Sin embargo, pueden consolarse los amantes de misterios geográficos. Venezuela está muy lejos de haber entregado sus más sorprendentes secretos. Mírese un mapa del país, trazando una línea imaginaria desde la confluencia del Paragua y del Caroní, hasta la altura de Yavita o Maroa en el territorio Amazonas –hacia la Pica de Pimichin, donde crecen los árboles más hermosos y altos que puedan contemplarse. Esa línea, que cortaría las cabeceras del Caura y las del Ventuari, atraviesa una enorme región montañosa y selvática, que es probablemente la menos explorada de todo el continente americano. Por lo poco que he podido conocer de sus linderos, puedo afirmar que está poblada de mesetas tan extraordinarias y diversas como las ya famosas de la Gran Sabana, encerrando paisajes de una grandiosa y salvaje belleza. Volando muy bajo hacia el alto Caura, hace cuatro años, asistí a una migración de venados rojos que corrían en manadas, como asustados por una misteriosa amenaza, entre gigantescos cilindros de roca negra, obra de la más desconcertante geometría telúrica. Muy lejos de ahí, a orillas del Orinoco, luego de haberse salvado el atajo del Cataniapo y haber seguido el rumbo hacia la boca del Vichada, se divisa la gigantesca meseta, del Sipapo, de cuyos flancos se desprenden varias cascadas muy semejantes, por el caudal y la altura de su caída, al Salto del Ángel. Y más arriba aún, empieza a divisarse la mole del Cerro del Autama, que yergue, a unos mil metros de altitud, su perfil fantástico de castillo medioeval, de catedral gótica con arbotantes y contrafuertes.

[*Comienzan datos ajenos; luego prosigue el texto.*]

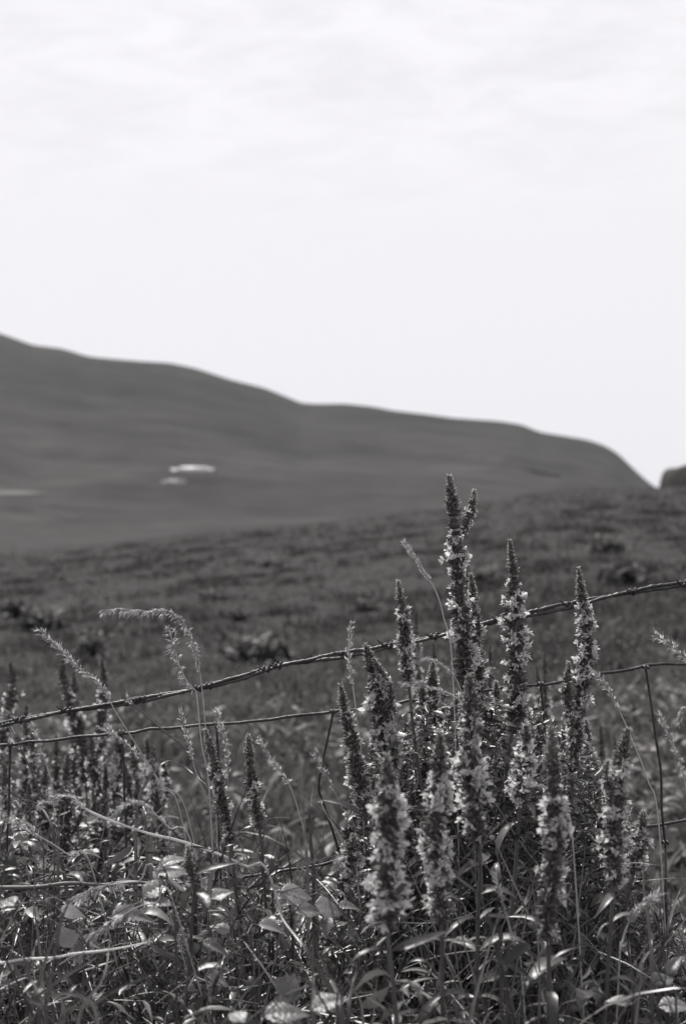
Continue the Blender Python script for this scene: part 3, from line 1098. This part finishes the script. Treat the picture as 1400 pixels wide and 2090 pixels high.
fp('thin flower spike standing alone just left of the tallest, above the wire', [(812, 1186), (820, 1260), (828, 1340), (838, 1420), (850, 1530), (880, 1700)], 2.0, 1400, 24, bl(0.5, 0.3), 105, GF, tip=0.8)
fp('leaning flower spike whose tip just meets the barbed wire', [(747, 1320), (768, 1380), (782, 1450), (788, 1540), (800, 1700)], 2.0, 1620, 40, bl(0.65, 0.2), 106, GF, shoots=[([(762, 1345), (790, 1400), (800, 1470)], 20)])
fp('leftmost flower spike of the big cluster, leaning left', [(695, 1398), (706, 1450), (718, 1520), (738, 1640), (770, 1780)], 2.0, 1660, 27, bl(0.55, 0.2), 107, GF)
fp('blurred near flower spike directly below the tallest one', [(957, 1382), (960, 1470), (962, 1600), (966, 1740), (970, 1950)], 1.62, 1720, 46, bl(0.7, 0.25), 108, GF)
fp('blurred near flower spike in the middle of the cluster with dark lower stem', [(897, 1498), (896, 1580), (894, 1700), (898, 1860), (906, 2040)], 1.55, 1880, 46, bl(0.8, 0.2), 109, GF)
fp('nearest and most blurred flower spike, at the left of the cluster', [(788, 1545), (790, 1640), (790, 1760), (795, 1890), (806, 2080)], 1.42, 1900, 54, bl(0.8, 0.15), 110, GF)
fp('blurred near flower spike with a long dark bare tip, right of the cluster', [(1124, 1488), (1128, 1580), (1132, 1700), (1128, 1850), (1116, 2050)], 1.52, 1930, 44, bl(0.75, 0.3), 111, GF)
fp('rightmost blurred near flower spike, leaning right', [(1281, 1490), (1268, 1560), (1254, 1660), (1246, 1780), (1238, 1960)], 1.62, 1800, 40, bl(0.8, 0.2), 112, GF, shoots=[([(1240, 1552), (1236, 1580), (1250, 1640)], 18)])
fp('short pale flower spike below the second tallest one', [(1074, 1482), (1068, 1540), (1062, 1620), (1060, 1760)], 1.78, 1640, 38, bl(0.85, 0.15), 113, GF)
fp('small flower spike low at the right edge of the cluster', [(1312, 1658), (1304, 1710), (1292, 1780), (1275, 1900)], 1.92, 1790, 28, bl(0.6, 0.1), 114, GF)
fp('short bright flower spike low at the left foot of the cluster', [(722, 1706), (716, 1750), (718, 1800), (735, 1900)], 1.95, 1810, 34, bl(0.9, 0.0), 115, GF)
fp('dark budding spike standing alone left of the cluster', [(507, 1500), (514, 1560), (522, 1640), (530, 1720), (545, 1880)], 1.98, 1700, 24, bl(0.3, 0.5), 116, GF)
fp('leaning dark spike with white flecks left of the budding one', [(420, 1490), (436, 1570), (452, 1650), (468, 1720), (490, 1860)], 2.0, 1725, 24, bl(0.35, 0.3), 117, GF)
fp('small dark closed bud spike low among the bramble leaves', [(384, 1726), (387, 1770), (390, 1820), (395, 1900)], 1.72, 1800, 16, bl(0.0), 118, GF)
fp('slight flower spike behind the two arched grass heads', [(883, 1352), (880, 1400), (884, 1470), (890, 1600)], 2.14, 1500, 24, bl(0.5, 0.1), 119, GF)
fp('slim dark spike right of the cluster, close to the bent one', [(1120, 1512), (1134, 1580), (1140, 1700)], 1.85, 1600, 20, bl(0.35, 0.3), 120, GF)

# the tangle of thinner spikes inside the cluster, which nothing tells apart
q0 = np.random.default_rng(77)
GI = 'thin spikes inside the big cluster'
for i, (tx, ty) in enumerate([(1012, 1392), (985, 1362), (1100, 1455), (850, 1462), (870, 1540), (930, 1500), (1005, 1500), (1020, 1560), (1090, 1600), (1165, 1560), (1205, 1600), (840, 1600), (815, 1660), (920, 1620), (1010, 1650), (1195, 1470), (745, 1560), (760, 1650), (1080, 1690), (950, 1720), (860, 1395), (905, 1440), (935, 1420), (965, 1560), (1035, 1450), (1095, 1520), (1150, 1480), (1210, 1545), (800, 1480), (830, 1540), (765, 1480), (730, 1600), (1130, 1640), (1230, 1660), (900, 1680), (1000, 1590), (1050, 1580), (1110, 1570), (880, 1490), (980, 1450), (1040, 1530), (1140, 1620), (1185, 1640), (785, 1620), (855, 1640), (925, 1580), (990, 1690), (1050, 1660), (1220, 1600), (775, 1700)]):
    lean = q0.normal(0, 20)
    fp('thin half hidden flower spike deep inside the big cluster', [(tx, ty), (tx + lean * 0.5, ty + 90), (tx + lean, ty + 220), (tx + lean * 1.3, ty + 330)], float(q0.uniform(2.04, 2.35)), ty + float(q0.uniform(130, 230)), float(q0.uniform(20, 32)), bl(float(q0.uniform(0.35, 0.95)), 0.2), 200 + i, GI, detail=0.85)

# the out-of-focus plants behind the wire
GL = 'blurred flower spikes behind the wire at left'
for i, (tx, ty, hw_, d_) in enumerate([(22, 1350, 17, 4.6), (55, 1438, 14, 4.4), (128, 1342, 17, 4.7), (208, 1346, 17, 4.6), (152, 1372, 18, 4.9), (272, 1500, 13, 4.5), (300, 1508, 13, 4.8), (312, 1522, 14, 4.3), (185, 1498, 14, 4.2), (66, 1482, 15, 4.1), (95, 1560, 15, 4.0), (332, 1552, 14, 4.4), (240, 1492, 15, 4.5), (-20, 1480, 15, 4.3), (-60, 1400, 16, 4.6), (140, 1540, 15, 3.9), (215, 1560, 15, 3.9), (280, 1590, 14, 4.0), (10, 1560, 15, 3.9), (115, 1500, 15, 4.5), (255, 1560, 14, 4.1), (60, 1600, 15, 3.8), (320, 1610, 14, 4.1), (190, 1610, 14, 4.0)]):
    x2 = tx + q0.normal(4, 16)
    d_ *= 0.68
    hw_ *= 1.12
    fp('blurred flower spike in the clump behind the wire at the left', [(tx, ty), (tx + 3, ty + 60), (x2 + 4, ty + 200), (x2 + 12, ty + 420)], d_, ty + float(q0.uniform(120, 330)), hw_ * float(q0.uniform(1.2, 1.75)), bl(float(q0.uniform(0.45, 0.9)), 0.22), 300 + i, GL, detail=0.8, leaf=0.085)
GR = 'blurred flower spikes behind the cluster at right'
for i, (tx, ty, hw_, d_) in enumerate([(1225, 1478, 16, 3.4), (1252, 1500, 14, 3.6), (1208, 1528, 14, 3.3), (1110, 1332, 15, 3.2), (1095, 1360, 15, 3.3), (850, 1240, 14, 3.2), (884, 1308, 14, 3.1), (1000, 1312, 14, 3.1), (840, 1330, 14, 3.3)]):
    fp('blurred pale flower spike behind the big cluster and the wire', [(tx, ty), (tx + 2, ty + 80), (tx + 4, ty + 200), (tx + 5, ty + 350)], d_, ty + float(q0.uniform(150, 230)), hw_ * 1.1, bl(0.8, 0.3), 330 + i, GR, detail=0.8)


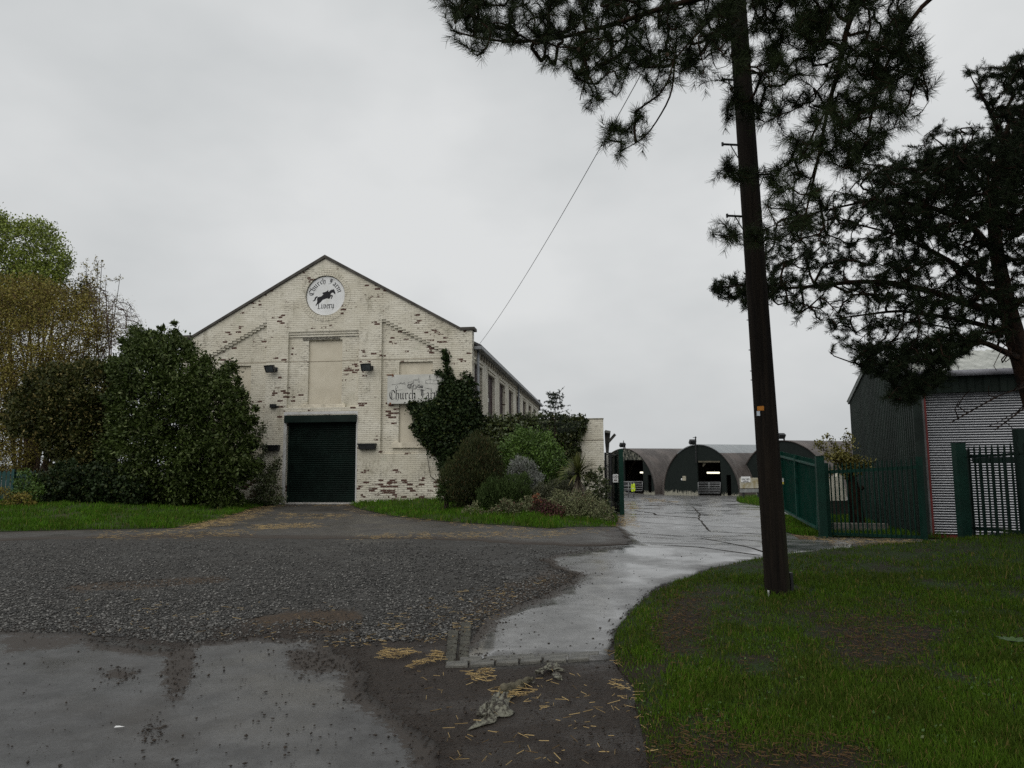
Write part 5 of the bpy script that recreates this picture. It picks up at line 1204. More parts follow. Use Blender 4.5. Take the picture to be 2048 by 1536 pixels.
class Tree:
    """skeleton that grows twigs from given limbs to target points"""
    def __init__(s): s.p = np.zeros((120000, 3)); s.par = np.full(120000, -1); s.lim = np.zeros(120000); s.n = 0; s.tips = []
    def add(s, p, par, lim=0.):
        i = s.n; s.p[i] = p; s.par[i] = par; s.lim[i] = lim; s.n += 1; return i
    def limb(s, pts, r0, r1, step=.15, attach=None):
        pts = np.asarray(pts, float); L = np.r_[0, np.cumsum(np.linalg.norm(np.diff(pts, axis=0), axis=1))]; k = max(3, int(L[-1] / step))
        tt = np.linspace(0, L[-1], k); Q = np.stack([np.interp(tt, L, pts[:, c]) for c in range(3)], -1)
        for _ in range(2): Q[1:-1] = (Q[:-2] + Q[1:-1] * 2 + Q[2:]) / 4
        if attach is None and s.n: attach = int(np.argmin(((s.p[:s.n] - Q[0]) ** 2).sum(1)))
        par = -1 if attach is None else attach
        for j, p in enumerate(Q): par = s.add(p, par, r0 + (r1 - r0) * j / (k - 1))
        return par
    def grow(s, rg, targets, step=.12, sag=.06, wob=.02, maxd=9.):
        t = np.asarray(targets, float)
        d0 = np.array([((s.p[:s.n] - q) ** 2).sum(1).min() for q in t]); 
        for q in t[np.argsort(d0)]:
            dd = ((s.p[:s.n] - q) ** 2).sum(1); i = int(np.argmin(dd)); d = math.sqrt(dd[i])
            if d > maxd: continue
            if d < .02: continue
            k = max(1, int(math.ceil(d / step))); a = s.p[i]; j = s.par[i]
            tan = (a - s.p[j]) if j >= 0 else np.array([0, 0, 1.]); tan = tan / (np.linalg.norm(tan) + 1e-9)
            ctrl = a + tan * d * .38 - np.array([0, 0, 1]) * sag * d + rg.normal(size=3) * wob * d
            par = i
            for m in range(1, k + 1):
                u = m / k; p = a * (1 - u) ** 2 + ctrl * 2 * u * (1 - u) + q * u * u
                if m < k: p = p + rg.normal(size=3) * wob * step
                par = s.add(p, par)
            s.tips.append(par)
    def mesh(s, r0=.003, exp=.48, sides=5, rmin=.002):
        n = s.n; cnt = np.zeros(n); ch = np.zeros(n)
        for i in s.tips: cnt[i] += 1
        for i in range(n - 1, 0, -1):
            if cnt[i] == 0: cnt[i] = 1
            if s.par[i] >= 0: cnt[s.par[i]] += cnt[i]
        r = np.maximum(np.maximum(r0 * cnt ** exp, s.lim[:n]), rmin); r = np.where(s.lim[:n] > 0, s.lim[:n], np.minimum(r, .05))
        s.r = r; idx = np.where(s.par[:n] >= 0)[0]; a = s.p[s.par[idx]]; b = s.p[idx]; ra = r[s.par[idx]]; rb = r[idx]
        ra = np.where(s.lim[idx] > 0, ra, np.minimum(ra, rb * 1.5))
        d = nrm(b - a); ref = np.where(np.abs(d[:, 2:3]) < .9, np.array([[0, 0, 1.]]), np.array([[1., 0, 0]])); e1 = nrm(np.cross(d, ref)); e2 = np.cross(d, e1)
        th = np.arange(sides) * 2 * math.pi / sides; off = e1[:, None] * np.cos(th)[None, :, None] + e2[:, None] * np.sin(th)[None, :, None]
        b2 = b + d * rb[:, None] * .3
        V = np.concatenate([a[:, None] + off * ra[:, None, None], b2[:, None] + off * rb[:, None, None]], 1).reshape(-1, 3)
        o = np.arange(len(idx))[:, None, None] * 2 * sides; k = np.arange(sides)
        f = np.stack([k, (k + 1) % sides, (k + 1) % sides + sides, k + sides], -1)
        return V, (f[None] + o).reshape(-1, 4)
    def tipdirs(s): t = np.array(s.tips); return s.p[t], nrm(s.p[t] - s.p[s.par[t]])
def needles(rg, P, D, n, L, ln, wd):
    K = len(P); P = np.repeat(P, n, 0); D = np.repeat(D, n, 0); m = K * n
    t = rg.random((m, 1)); base = P - D * L * t
    rad = rand_unit(rg, m); rad = nrm(rad - D * (rad * D).sum(1, keepdims=True)); d = nrm(D * (.55 + .5 * (1 - t)) + rad * (.75 + .3 * t)); l_ = ln * (.7 + .5 * rg.random((m, 1)))
    s = nrm(np.cross(d, rand_unit(rg, m))) * wd / 2
    V = np.stack([base - s, base + s, base + d * l_ + s * .4, base + d * l_ - s * .4], 1)
    return V.reshape(-1, 3), np.arange(m * 4).reshape(-1, 4)
def shoots(rg, P, D, k, spread=.08):
    Pp = [P]; Dd = [D]
    for _ in range(k):
        Dn = nrm(D + rg.normal(size=D.shape) * .55); Pp.append(P + Dn * spread * (.6 + rg.random((len(P), 1))) - D * spread * .8); Dd.append(Dn)
    return np.concatenate(Pp), np.concatenate(Dd)
BARK = simple('dark_bark', (.030, .022, .017), .9, .15, var=.4, scale=12)
def pinebark():
    k = NT('pine_bark', .9, .15); n = k.noise(7, 7, .65, k.map((1, 1, .5))); z = k.sep()[2]
    k.col(k.mix(k.mr(n, .38, .62), (.010, .007, .005), (.036, .019, .012))).bump(n, .8, .03); return k.m
PBARK = pinebark()
NEED = leafmat('pine_needles', (.009, .015, .006), (.022, .032, .011), rough=.6, spec=.10)
NEED2 = leafmat('pine_needles_blue', (.009, .015, .007), (.021, .031, .013), rough=.6, spec=.10)
def W(pts): return [at(u, v, y) for u, v, y in pts]
def masked(rg, polys):
    out = []
    for pl, n, y0, y1 in polys:
        q = sample_poly(rg, pl, n); out.append(at(q[:, 0], q[:, 1], y0 + (y1 - y0) * rg.random(n)))
    return np.concatenate(out)
# ---- near pine overhead: trunk just outside the frame on the right
rg = np.random.default_rng(101)
tr = Tree(); bx, by = 4.75, 4.6
trunk = [(bx, by, -.2), (bx, by, 1), (bx - .05, by + .1, 3), (bx - .1, by + .2, 5), (bx - .2, by + .35, 7), (bx - .2, by + .4, 9), (bx - .1, by + .4, 11.5)]
tr.limb(trunk, .24, .08, .3)
tr.limb([(bx - .17, by + .3, 6.9)] + W([(1760, -230, 5.4), (1620, -100, 5.6), (1480, -20, 5.7), (1372, 2, 5.7), (1291, 26, 5.7), (1220, 52, 5.75), (1123, 76, 5.8), (1033, 86, 5.8), (960, 78, 5.8), (900, 60, 5.8)]), .055, .007, .12)
tr.limb(W([(1480, -20, 5.7), (1400, 60, 5.5), (1340, 130, 5.4)]), .014, .007, .1)
tr.limb(W([(1349, 120, 5.45), (1347, 160, 5.45), (1342, 195, 5.4), (1330, 215, 5.4), (1312, 245, 5.4), (1290, 278, 5.35), (1240, 302, 5.3)]), .009, .004, .08)
tr.limb(W([(1291, 26, 5.7), (1230, 90, 5.6), (1170, 150, 5.6), (1160, 200, 5.5)]), .01, .004, .1)
tr.limb([(bx - .12, by + .22, 5.9)] + W([(1830, -90, 5.2), (1740, -30, 5.4), (1695, 40, 5.5), (1680, 130, 5.55), (1655, 215, 5.6), (1640, 300, 5.6), (1622, 380, 5.6), (1602, 470, 5.6)]), .045, .006, .1)
tr.limb(W([(1680, 130, 5.55), (1610, 210, 5.65), (1560, 235, 5.7), (1500, 215, 5.75), (1455, 220, 5.8)]), .008, .003, .08)
tr.limb(W([(1655, 215, 5.6), (1610, 300, 5.7), (1560, 345, 5.8), (1500, 345, 5.9), (1445, 355, 5.9)]), .008, .003, .08)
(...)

Recientemente, en una exposición organizada por el Museo de Ciencias Naturales, pudimos contemplar las admirables fotografías de ese cerro, tomadas desde el aire por Alfredo Boulton: vistas de cerca, esas montañas de cimas inaccesibles, horadadas por gigantescos túneles, resultaban más impresionantes todavía. Y eran tan solo los ujieres magníficos, los centinelas, de un mundo casi desconocido, donde la naturaleza ilustra una verdadera teratología de lo mineral, en medio de árboles que no tienen semejantes, en color y en forma.
Pero eso no es todo. En ese Mundo perdido, más emocionante que todos los mundos imaginados por Conan Doyle; en esa gigantesca zona, surcada por las picas de los indios maquiritares, hay muchos portentos por describir todavía. Solo quiero citar un ejemplo: el capitán Cardona, que se encuentra actualmente en la selva, con la expedición que va en busca de las fuentes del Orinoco, me declaró recientemente que la fama del Salto del Ángel habrá de ser de poca duración. Según él, en las cabeceras del Caura, existen por lo menos tres saltos, más altos y más caudalosos, que el que se desprende de lo alto del Auyán-Tepuy. Por lo tanto, es posible que “la catarata más alta del mundo” no tarde mucho en cambiar de lugar.